MacDill is an oasis at the end of a seedy stretch of Dale Mabry Drive, which is lined with strip clubs, liquor stores, and pawn shops. Homeless veterans ask for spare change outside the gates, and crime is rampant in the run-down neighborhoods within spitting distance of this opulent military mecca. If it has shocked America to learn of lavish parties and sex scandals that have ensnared some of the military’s top brass, it shouldn’t, say several people familiar with the culture of MacDill. The high-ranking officials here are celebrities in Tampa, big wigs, and socialite Jill Kelley is one of the many MacDill liaisons described by some as eager to curry favor with some of the most powerful men on the planet.
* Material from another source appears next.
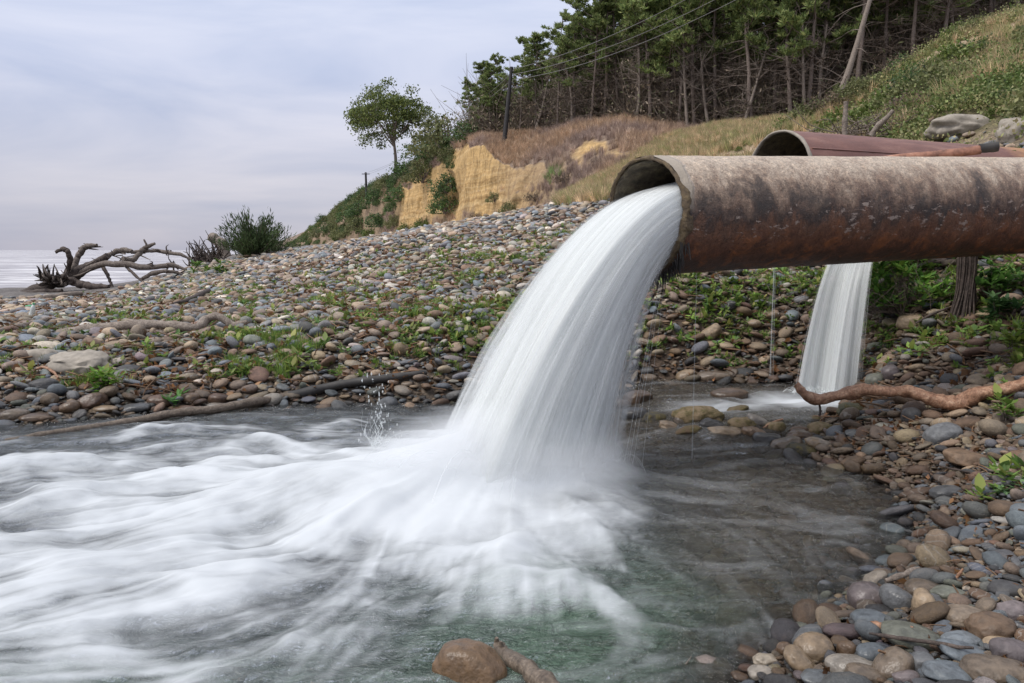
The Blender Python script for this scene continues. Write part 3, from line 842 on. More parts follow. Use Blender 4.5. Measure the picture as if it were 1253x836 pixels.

“It’s no different than they are in Washington, D.C.,” Aaron Fodiman, editor of Tampa Bay Magazine, told The Daily Beast. “These are some of the most important people in the world. They are warriors out there, protecting our country and leading the world, why shouldn’t they be admired, and why wouldn’t people want to be in their presence?”
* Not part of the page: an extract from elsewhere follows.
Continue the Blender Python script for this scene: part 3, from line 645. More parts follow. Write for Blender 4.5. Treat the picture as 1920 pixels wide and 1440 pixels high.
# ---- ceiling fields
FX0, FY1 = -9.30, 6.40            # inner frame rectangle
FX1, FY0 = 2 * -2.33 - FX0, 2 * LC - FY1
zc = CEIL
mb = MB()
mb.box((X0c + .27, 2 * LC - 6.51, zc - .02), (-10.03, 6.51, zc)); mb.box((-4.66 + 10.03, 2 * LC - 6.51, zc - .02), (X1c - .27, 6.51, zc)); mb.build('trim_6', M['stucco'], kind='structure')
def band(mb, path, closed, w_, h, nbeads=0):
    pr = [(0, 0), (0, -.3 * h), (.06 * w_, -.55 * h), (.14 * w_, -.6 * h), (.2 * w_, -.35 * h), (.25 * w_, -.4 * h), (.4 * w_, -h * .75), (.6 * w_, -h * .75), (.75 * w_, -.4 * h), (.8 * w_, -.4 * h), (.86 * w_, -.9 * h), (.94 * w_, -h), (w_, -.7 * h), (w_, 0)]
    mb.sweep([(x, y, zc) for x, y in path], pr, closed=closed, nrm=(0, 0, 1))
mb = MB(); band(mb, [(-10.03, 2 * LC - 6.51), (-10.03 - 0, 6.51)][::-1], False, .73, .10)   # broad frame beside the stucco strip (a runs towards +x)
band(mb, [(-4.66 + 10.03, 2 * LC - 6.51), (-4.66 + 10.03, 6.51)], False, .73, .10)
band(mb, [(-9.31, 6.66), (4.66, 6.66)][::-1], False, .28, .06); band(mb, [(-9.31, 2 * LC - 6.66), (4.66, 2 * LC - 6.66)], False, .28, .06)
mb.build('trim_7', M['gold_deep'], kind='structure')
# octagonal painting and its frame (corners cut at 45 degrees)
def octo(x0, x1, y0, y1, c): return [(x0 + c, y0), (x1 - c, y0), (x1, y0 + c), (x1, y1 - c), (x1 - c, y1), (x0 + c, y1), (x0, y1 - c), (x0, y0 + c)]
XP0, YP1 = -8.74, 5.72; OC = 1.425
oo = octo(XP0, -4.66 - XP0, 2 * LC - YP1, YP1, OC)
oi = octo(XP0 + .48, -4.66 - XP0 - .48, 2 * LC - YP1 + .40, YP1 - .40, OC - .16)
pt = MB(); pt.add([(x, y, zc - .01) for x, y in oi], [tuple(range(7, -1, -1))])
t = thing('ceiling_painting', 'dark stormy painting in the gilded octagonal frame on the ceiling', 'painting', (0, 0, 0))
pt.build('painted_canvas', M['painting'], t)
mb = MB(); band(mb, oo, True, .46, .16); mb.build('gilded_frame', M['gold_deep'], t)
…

That intoxicating draw to power may lie at the heart of the scandal that broke this week in South Florida in the wake of Petraeus’s resignation and admission that he had an affair. His paramour and biographer Paula Broadwell got herself caught by allegedly sending threatening emails to Kelley, who lives just outside the base in a million-dollar mansion on the city’s most coveted boulevard. Kelley, in turn, allegedly exchanged “flirtatious emails” with another general now embroiled in the scandal, John Allen, the top U.S. commander in Afghanistan.
Kelley flirted her way into the good graces of high-level officers all over MacDill, according to reporting in several media outlets. The same has been said of her twin sister, Natalie Khawam, who is engaged in a custody battle over her 4-year-old son.
People in Tampa call Bayshore Boulevard—which extends from the base into downtown Tampa—as “Wisteria Lane,” referring to the street where the fictional “Desperate Housewives” live. “It’s well-known in social circles that all the big wigs do a lot of partying,” said Jack Belich, a private investigator in nearby St. Petersburg. “That’s just part of the way they operate over there, and Tampa has always had these social gadflies and liaisons.”
“We go to parties every night,” Fodiman said, and Kelley as a “charming, lovely, vivacious” host is not a unique figure. “There are hundreds like that around here.”
While some have described Kelley as an aggressive social climber, Fodiman says she’s just like anyone else who “likes to rub shoulders with people they admire.”
Attempts to reach Kelley and her sister for comment were unsuccessful.
If the MacDill community kept to itself, though, it didn’t keep community members like Kelley off of the base. She was one of about 800 members of Friends of MacDill allowed daytime access to the base without an escort. Timm Sweeney, a fellow Friends member who runs an international marketing and research firm in Tampa, told The Daily Beast that the idea is to involve the community in the base’s affairs, and that most of those who participate are volunteer-minded, not social climbers.
“The vast majority are motivated by noble motives, rather than financial or self-aggrandizing,” Sweeney said. “People don’t just get into it because it’s a way to make money or get their name in the paper.”
That said, Tampa’s high-ranking military officers are certainly the type people like Kelley “want to glom onto,” Sweeney said. “MacDill folks are the closest thing Tampa comes to having real celebrities. The Kelleys are clearly the exception to the rule. I just think it was a way for them to become socially prominent in the community.”